Mientras el sol se está poniendo, enorme.
Por un momento se miran cara a cara.
(Yo con mis perros entre sus miradas).
La luna enrojece con la rojez del sol.
Cambian lentamente de posiciones. El sol baja, se hunde, se despide
en un mar de menta violeta. Y la luna sube palideciendo.
Ha llegado la hora. La hora de la luna.
Por las zanjas del monte en plena noche vamos a paso tardo con mis
perros. Alguna vez me eché en ellas y sentí el olor de la felicidad.
(De Historia de los galgos).
30. Ese pasaje en el que narra el entierro de una galga:
“No se crea que cavar tumbas es tarea sencilla.
La tierra resulta siempre más dura de lo previsto, sobre todo cuando hay yuyos que se entremezclan, y las palas siempre más desafiladas de lo debido, y si las manos además se encuentran hartas de llevar una carretilla por la oscuridad, y los nervios a punto de estallar, y los pantalones mal sujetos porque el cinturón fue empleado, con poco éxito, en atar el cuerpo muerto a una vara de la carretilla para que no resbale, la tarea es aún menos eficaz.
Y así, una tumba insuficiente que va estrechándose hacia adentro queda lista cuando expira la linterna. Pero el cielo se ha penetrado de cierta claridad.
Entonces es el final. Final en serio. Levanto las varas de golpe, y enroscada en el cinturón se desliza hasta caer en el fondo donde se retuerce una lombriz. Un hilo espeso de sangre la sigue desde el borde de la lata.
Allí queda sepultado el horror, lo que excitó a las moscas. Y también la belleza que fue y vino por el suelo de Las Zanjas como la aguja que recorre el tapiz y lo deja cruzado de hebras de oro. También mi corazón.
(De Historia de los galgos).
31. El coraje de tomar la novela Los galgos, los galgos –premiada, publicada y convertida en un éxito de críticas y ventas–, y adelgazarla en cientos de páginas hasta hacer de ella una novela que para muchos resulta mejor. Y, por lo menos, distinta.
32. Ese final de Historia de los galgos en el cual vuelven frases, recuerdos, motivos de felicidad, y en su nuevo contexto resultan desoladores.
33. El capítulo II de La rosa en el viento, narración de la rivalidad encarnizada entre una niña india y una jovencita europea, que en todos los sentidos del término conviven con dos criadores de ovejas en una cabaña patagónica.

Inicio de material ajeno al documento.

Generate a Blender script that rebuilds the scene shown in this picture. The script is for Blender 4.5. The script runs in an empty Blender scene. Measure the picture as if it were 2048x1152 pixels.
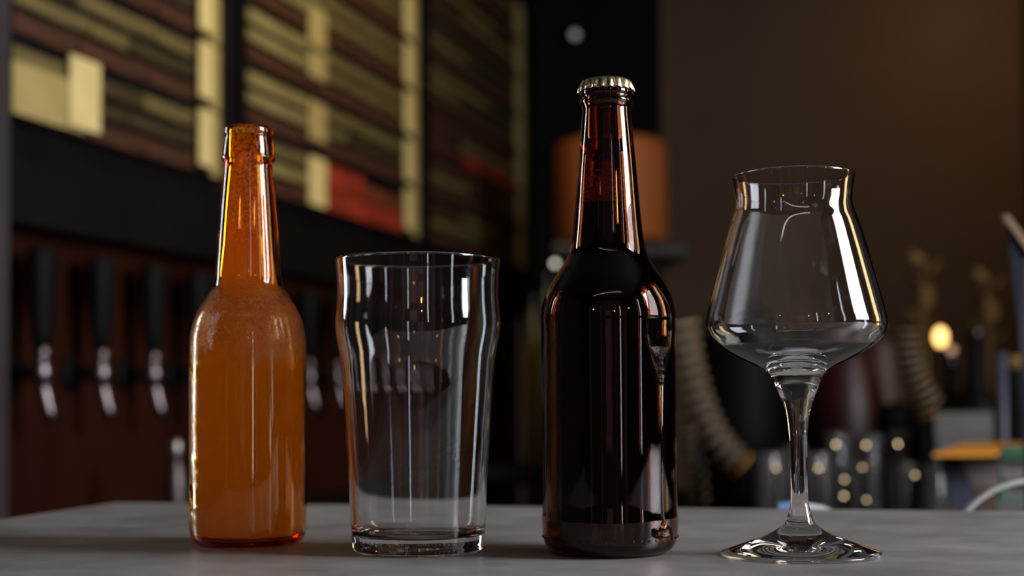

34. “Las 33 mujeres del Emperador Piedra Azul”, que puede leerse a la vez como una especie de poema antiépico y como una novela condensada en pocas páginas, narración de las intrigas entre las mujeres del supremo cacique pampa. Treinta y tres fragmentos, uno por mujer.
Un milagro de síntesis:
“La vida está entre estos pasos: el sí, el no, el ahora, el nunca”.
Un prodigio de lirismo:
“Su padre le dijo el día del primer combate: –Que ninguna mujer te importe más que la guerra. Su padre le dijo el día del primer banquete: –Ninguna mujer lleva más lejos que el alcohol. Su padre le dijo el día del primer sacrificio: –Atarse a una mujer es apartarse del misterio. Conoció el combate, el alcohol, el misterio. Me dice: son tres sombras junto a tu falda roja”.